Well, for that, we have maps of the radio sky. In particular, single, neutral hydrogen atoms (HI) emit light with a wavelength of 21cm, which almost all radio telescopes are designed to be able to detect.
However, much of the time, hydrogen gas is in the form of a molecule with 2 hydrogen atoms (HII) which does not emit at this wavelength. We think, though, that where there is hydrogen molecular gas there is also carbon monoxide (CO), which also emits radio emission. So, using HI and CO radio maps of the sky, we can model that gamma-ray image of the sky as this:










+













And of all of those sources, this is how they were identified:




Now one group of these sources which were particularly mysterious appear to be associated with our Galaxy, but not in the thin disk where most of the stars, gas, and dust hang out. These are the smaller green dots that are mostly between the lines above and below the center line in the figure. Now Isabelle has been staring at those dots for a long time, trying
to figure out what they could be. And what she noticed maybe 8 or 9 years ago was that they are distributed around the sky in a way similar to a bunch of relatively nearby regions of gas and dust. These gas regions are where alot of young, giant stars were fairly recently born and are collectively known as the Gould Belt. Her study led to all sorts of work on how these gamma-ray sources may be a bunch of nearby pulsars, or maybe even black holes, which were born from the most massive of these stars exploding (massive stars, like SUVs, burn up their fuel very quickly, and die very young).
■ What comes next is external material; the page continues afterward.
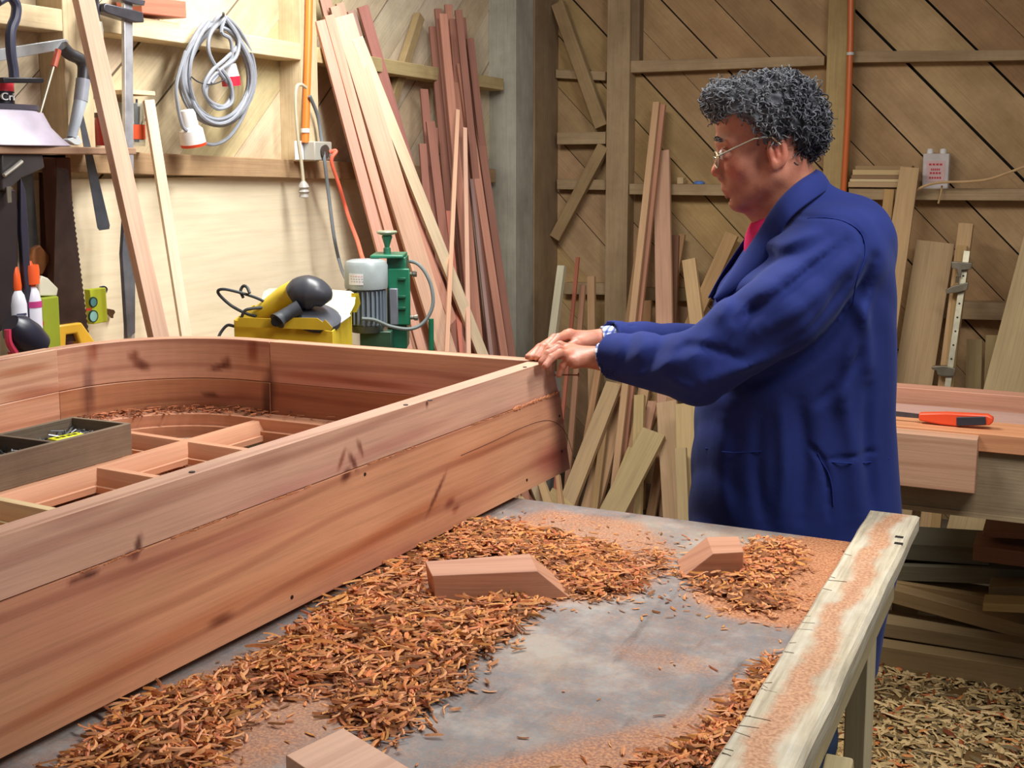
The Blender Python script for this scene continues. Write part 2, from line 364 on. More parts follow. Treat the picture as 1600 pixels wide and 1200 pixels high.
a1=N(nt,'ShaderNodeMath',operation='MULTIPLY_ADD',i_1=1.1,i_2=-.62); L(n3.outputs[0],a1.inputs[0])
a2=N(nt,'ShaderNodeMath',operation='MULTIPLY_ADD',i_1=1.35); L(du.outputs[0],a2.inputs[0]); L(a1.outputs[0],a2.inputs[2])
a3=N(nt,'ShaderNodeMath',operation='MULTIPLY_ADD',i_1=.5,use_clamp=True); L(n4.outputs[0],a3.inputs[0]); 
a4=N(nt,'ShaderNodeMath',operation='SUBTRACT',i_1=.22); L(a2.outputs[0],a4.inputs[0]); L(a4.outputs[0],a3.inputs[2])
mx=N(nt,'ShaderNodeMix',data_type='RGBA'); L(a3.outputs[0],mx.inputs[0]); L(col,mx.inputs[6])
r6=ramp(nt,n4.outputs[0],[(.35,srgb(158,98,62)),(.65,srgb(206,148,106))]); L(r6.outputs[0],mx.inputs[7]); L(mx.outputs[2],b.inputs['Base Color'])
b.inputs['Roughness'].default_value=.6; b.inputs['Specular IOR Level'].default_value=.3
bp=N(nt,'ShaderNodeBump',i_Strength=.25,i_Distance=.004); L(n3.outputs[0],bp.inputs['Height']); L(bp.outputs[0],b.inputs['Normal'])
M_SHEET=m
bench=root('workbench',(-.95,1.2,0),'low work bench with a worn grey top strewn with orange shavings','workbench')
mb=MB(); dl=mb.bm.verts.layers.float_color.new('dust')
vv=[[mb.bm.verts.new((x,y,BZ-.0005)) for y in gy] for x in gx]
for i in range(nx):
    for j in range(ny): d=dust[i,j]; vv[i][j][dl]=(d,d,d,1)
for i in range(nx-1):
    for j in range(ny-1): mb.face([vv[i][j],vv[i+1][j],vv[i+1][j+1],vv[i][j+1]])
# rim and underside of the sheet
rim=[vv[i][0] for i in range(nx)]+[vv[nx-1][j] for j in range(1,ny)]+[vv[i][ny-1] for i in range(nx-2,-1,-1)]+[vv[0][j] for j in range(ny-2,0,-1)]
low=[mb.bm.verts.new(v.co-Vector((0,0,.016))) for v in rim]
for i in range(len(rim)): j=(i+1)%len(rim); mb.face([rim[i],low[i],low[j],rim[j]])
mb.face(low[::-1])
build('bench_top',mb,M_SHEET,bench)
PINE=(214,200,160)
for (a,c) in (((BX0,BY1-.06,BZ-.12),(BX1,BY1-.015,BZ-.0165)),((BX0,BY0+.02,BZ-.12),(BX1,BY0+.065,BZ-.0165)),((BX0+.01,BY0+.066,BZ-.12),(BX0+.055,BY1-.061,BZ-.0165)),((-.99,BY0+.066,BZ-.12),(-.945,BY1-.061,BZ-.0165))):
    build('bearer',MB().box(a,c),W_RAW,bench,(186,168,128),.002)
# board laid along the right-hand edge, sawn and drilled
m,nt,b=newmat('pale_edge_board'); L=nt.links.new
tc=N(nt,'ShaderNodeTexCoord'); sep=N(nt,'ShaderNodeSeparateXYZ'); L(tc.outputs['Object'],sep.inputs[0])
mp=N(nt,'ShaderNodeMapping'); mp.inputs['Scale'].default_value=(90,5,90); L(tc.outputs['Object'],mp.inputs[0])
n1=N(nt,'ShaderNodeTexNoise',i_Scale=1.,i_Detail=5.,i_Roughness=.65); L(mp.outputs[0],n1.inputs[0])
r1=ramp(nt,n1.outputs[0],[(.28,srgb(164,150,124)),(.5,srgb(204,192,164)),(.7,srgb(222,214,192))])
n2=N(nt,'ShaderNodeTexNoise',i_Scale=9.,i_Detail=5.,i_Roughness=.6); L(tc.outputs['Object'],n2.inputs[0])
r2=ramp(nt,n2.outputs[0],[(.35,(.78,.78,.8,1)),(.55,(1,1,1,1))]); col=mul(nt,r1.outputs[0],r2.outputs[0])
# drift of orange dust running down the middle of the board
nd=N(nt,'ShaderNodeTexNoise',i_Scale=5.,i_Detail=6.,i_Roughness=.6); L(tc.outputs['Object'],nd.inputs[0])
q=N(nt,'ShaderNodeMath',operation='MULTIPLY_ADD',i_1=.10,i_2=-.050); L(nd.outputs[0],q.inputs[0])
q1=N(nt,'ShaderNodeMath',operation='SUBTRACT'); L(sep.outputs[0],q1.inputs[0]); L(q.outputs[0],q1.inputs[1])
q2=N(nt,'ShaderNodeMath',operation='ABSOLUTE'); L(q1.outputs[0],q2.inputs[0])
r3=ramp(nt,q2.outputs[0],[(0.009,g(.9)),(.022,g(0))])
rz=ramp(nt,sep.outputs[2],[(.0,g(0)),(.026,g(0)),(.0275,g(1))])
mm=N(nt,'ShaderNodeMath',operation='MULTIPLY'); L(r3.outputs[0],mm.inputs[0]); L(rz.outputs[0],mm.inputs[1])
n4=N(nt,'ShaderNodeTexNoise',i_Scale=240.,i_Detail=2.); L(tc.outputs['Object'],n4.inputs[0])
mx=N(nt,'ShaderNodeMix',data_type='RGBA'); L(mm.outputs[0],mx.inputs[0]); L(col,mx.inputs[6]); r6=ramp(nt,n4.outputs[0],[(.35,srgb(170,112,74)),(.65,srgb(214,160,120))]); L(r6.outputs[0],mx.inputs[7])
L(mx.outputs[2],b.inputs['Base Color']); b.inputs['Roughness'].default_value=.7
bp=N(nt,'ShaderNodeBump',i_Strength=.5,i_Distance=.003); L(n1.outputs[0],bp.inputs['Height']); L(bp.outputs[0],b.inputs['Normal'])
M_EDGE=m
ex0,ex1=-.3155,-.232; bm=bmesh.new()
mb=MB(); prevs=None; ys=np.linspace(.2,2.172,60); secs=[]
for i,y in enumerate(ys):
    jl=.0025*noise.noise((y*9,0,0)); jr=.0025*noise.noise((y*7,5,0)); er=.004 if i in (0,59) else 0
    z0=BZ-.0; z1=BZ+.030+.001*noise.noise((y*14,9,2))
    secs.append([mb.bm.verts.new(p) for p in ((ex0+jl,y,z0),(ex1+jr,y,z0),(ex1+jr+.001,y,z1-.006),(ex1+jr-.005,y,z1-er),(ex0+jl+.004,y,z1-er),(ex0+jl,y,z1-.004))])
for A,B in zip(secs,secs[1:]):
    for k in range(6): mb.face([A[k],A[(k+1)%6],B[(k+1)%6],B[k]])
mb.face(secs[0][::-1]); mb.face(secs[-1])
edge=root('edge_board',(-.274,1.2,BZ),'pale scarred board along the right edge of the bench with a streak of sawdust','board')
build('board',mb,M_EDGE,edge)
for (px,py) in ((1405,839),(1404,849)):
    p=onz(px,py,BZ+.0305); build('slot',MB().box((p.x-.0065,p.y-.005,p.z-.01),(p.x+.0065,p.y+.005,p.z+.0004)),M_RUB,edge,(30,24,20))
mb=MB()
for i in range(60):
    y=.6+1.3*random.random()**1.5; x=ex0+.003; l=.006+.03*random.random()**2
    mb.beam((x,y,BZ+.0302),(x+l,y+random.uniform(-.006,.006),BZ+.0302),.0005,.0006,t=.8)
build('saw_cut',mb,M_RUB,edge,(130,112,86),kind='stuff')
build('side_rail',MB().box((-.30,.25,BZ-.115),(-.262,2.12,BZ-.0005)),W_RAW,bench,(196,180,140),.003)
# trestle legs
tl=lambda p0,p1,c=PINE:build('leg',MB().beam(p0,p1,.075,.035,(1,0,0)),W_RAW,bench,c,.003)
for y in (1.36,.45):
    tl((-.243,y+.05,BZ-.12),(-.225,y-.22,0)); tl((-.243,y+.10,BZ-.12),(-.225,y+.42,0),(200,184,140))
    tl((-1.80,y,BZ-.121),(-1.80,y-.2,0)); tl((-1.80,y+.1,BZ-.121),(-1.80,y+.3,0))
tl((-.285,1.93,BZ-.12),(-.285,1.93,0)); tl((-1.70,1.93,BZ-.12),(-1.70,1.93,0))
# ---------------------------------------------------------------- red timber frame with curved corner
fr=root('window_frame',(-1.5,1.3,BZ),'large red timber window frame with a curved corner lying across the bench','window frame')
FB=.912; FT=1.14; RED=(214,166,140)
def jamb(p_in):  pass
near0,near1=Vector((-1.062,.15,0)),Vector((-.937,2.262,0)); lean=-.035
TH=.036
def ringpath():
    """outside line of the frame seen from above, far-right corner -> far rail -> curve -> left jamb"""
    P=[(-.972,2.262),(-1.30,2.256),(-1.66,2.250)]
    c=Vector((-1.722,1.925)); r=.326
    P=[Vector(p) for p in P]
    for i in range(1,15): a=math.radians(82+ (180-82)*i/14); P.append(c+Vector((math.cos(a)*r,math.sin(a)*r)))
    P+= [Vector((-2.052,1.7)),Vector((-2.056,1.0)),Vector((-2.06,.15))]
    return P
RP=ringpath()
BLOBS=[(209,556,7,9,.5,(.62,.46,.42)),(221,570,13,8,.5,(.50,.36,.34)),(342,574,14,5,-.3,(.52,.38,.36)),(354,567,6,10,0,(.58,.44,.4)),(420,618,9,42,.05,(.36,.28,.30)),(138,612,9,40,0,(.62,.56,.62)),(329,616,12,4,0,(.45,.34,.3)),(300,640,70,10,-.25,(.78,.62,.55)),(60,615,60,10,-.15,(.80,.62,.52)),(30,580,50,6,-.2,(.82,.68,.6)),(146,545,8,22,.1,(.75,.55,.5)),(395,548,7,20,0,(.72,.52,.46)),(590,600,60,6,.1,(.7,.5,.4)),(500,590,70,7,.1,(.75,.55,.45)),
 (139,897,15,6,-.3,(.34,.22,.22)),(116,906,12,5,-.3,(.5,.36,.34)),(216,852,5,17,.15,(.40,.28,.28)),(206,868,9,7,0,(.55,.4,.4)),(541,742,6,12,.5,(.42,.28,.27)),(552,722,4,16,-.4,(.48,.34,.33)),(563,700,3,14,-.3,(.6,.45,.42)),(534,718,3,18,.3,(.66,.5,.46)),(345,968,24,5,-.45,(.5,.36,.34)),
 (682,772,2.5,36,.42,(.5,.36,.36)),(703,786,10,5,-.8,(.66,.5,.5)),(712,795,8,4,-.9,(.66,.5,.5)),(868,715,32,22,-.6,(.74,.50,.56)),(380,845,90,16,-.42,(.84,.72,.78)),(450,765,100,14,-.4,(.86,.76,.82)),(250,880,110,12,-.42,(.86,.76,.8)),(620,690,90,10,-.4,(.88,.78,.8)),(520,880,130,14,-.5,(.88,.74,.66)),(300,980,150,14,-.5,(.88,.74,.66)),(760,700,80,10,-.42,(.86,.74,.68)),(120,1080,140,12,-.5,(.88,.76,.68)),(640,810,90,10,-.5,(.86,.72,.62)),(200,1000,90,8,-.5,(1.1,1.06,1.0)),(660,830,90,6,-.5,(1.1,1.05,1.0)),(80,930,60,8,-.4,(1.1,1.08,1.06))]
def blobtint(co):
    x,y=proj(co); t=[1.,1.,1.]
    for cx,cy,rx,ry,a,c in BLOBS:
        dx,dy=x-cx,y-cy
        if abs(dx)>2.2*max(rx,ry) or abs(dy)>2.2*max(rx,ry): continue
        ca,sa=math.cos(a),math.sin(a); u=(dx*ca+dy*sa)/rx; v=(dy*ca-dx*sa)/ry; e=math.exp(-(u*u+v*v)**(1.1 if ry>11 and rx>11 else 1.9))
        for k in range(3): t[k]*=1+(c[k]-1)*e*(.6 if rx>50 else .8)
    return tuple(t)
def ring_strip(P,t0,t1,z0,z1,mat,name,col,tints=None,zs=None,bev=.0015):
    """vertical board following path P; t0,t1 = inward offsets"""
    Q=[]
    for a,b_ in zip(P,P[1:]):
        k=max(1,int((b_-a).length/.012)) if a.y>1.2 else 1
        Q+=[a.lerp(b_,j/k) for j in range(k)]
    P=Q+[P[-1]]; NZ=14; zs_=[z0+(z1-z0)*k/NZ for k in range(NZ+1)]
    mb=MB(); n=len(P); nor=[]
    for i in range(n):
        a=P[max(0,i-1)]; b_=P[min(n-1,i+1)]; d=(b_-a).normalized(); nor.append(Vector((-d.y,d.x)))
    s=random.random()*5; rings=[]; acc=0; us=[]
    for i,p in enumerate(P):
        if i: acc+=(p-P[i-1]).length
        us.append(s+acc); q0=p+nor[i]*t0; q1=p+nor[i]*t1
        rings.append([mb.bm.verts.new((q.x,q.y,z)) for q,z in [(q0,z0)]+[(q1,z) for z in zs_]+[(q0,z1)]])
    w_=abs(t1-t0); per=[s]+[s+w_+z-z0 for z in zs_]+[s+2*w_+z1-z0,s+2*w_+2*(z1-z0)]; NR=NZ+3
    for i in range(n-1):
        for k in range(NR):
            A,B=rings[i],rings[i+1]
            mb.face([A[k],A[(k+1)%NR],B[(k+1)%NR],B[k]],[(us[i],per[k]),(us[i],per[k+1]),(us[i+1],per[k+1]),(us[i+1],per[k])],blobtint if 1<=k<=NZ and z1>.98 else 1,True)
    mb.face(rings[0][::-1]); mb.face(rings[-1])
    return build(name,mb,mat,fr,col,bev,sharp=30)
RPd=[]
for a,b in zip(RP,RP[1:]): RPd.append(a)
RPd.append(RP[-1])
cut1=3; cut2=17
SEAM=1.045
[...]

Proponents of the two main opposing theories of how gamma-rays are produced by pulsars each came up with ways in which their pet theory could explain these proposed Gould Belt pulsars. Pulsar searches were conducted towards these sources. All sorts of fun.

And then, a year or two ago, Isabelle was watching a presentation of new results from cosmic microwave background instruments. And one of the things that was being discussed was how to get rid of all the foreground radiation from our Galaxy and how alot of extra gas was required in their models. Looking at their models of the gas, Isabelle felt that she had seen them somewhere before. And when she learned how much extra gas was required, she thought "That can't be right, because then it would shine as bright in gamma-rays as the unidentified...EGRET........sources...."

oops. No, that couldn't be right.

But just to make sure, she went and tried including this extra gas in the model of the gamma-ray background radiation, expecting it wouldn't fit the data well at all.

It fit very, very well...

And so, although still preliminary, she is working on a revised catalog of sources which is going to be much smaller than the previous one, that was supposed to be the final one. Well, at least she was right in one respect. When she suggested that the sources seemed to be somehow associated with the regions of gas and dust that make up the Gould belt, she was right.

It just didn't occur to her that they WERE the Gould belt.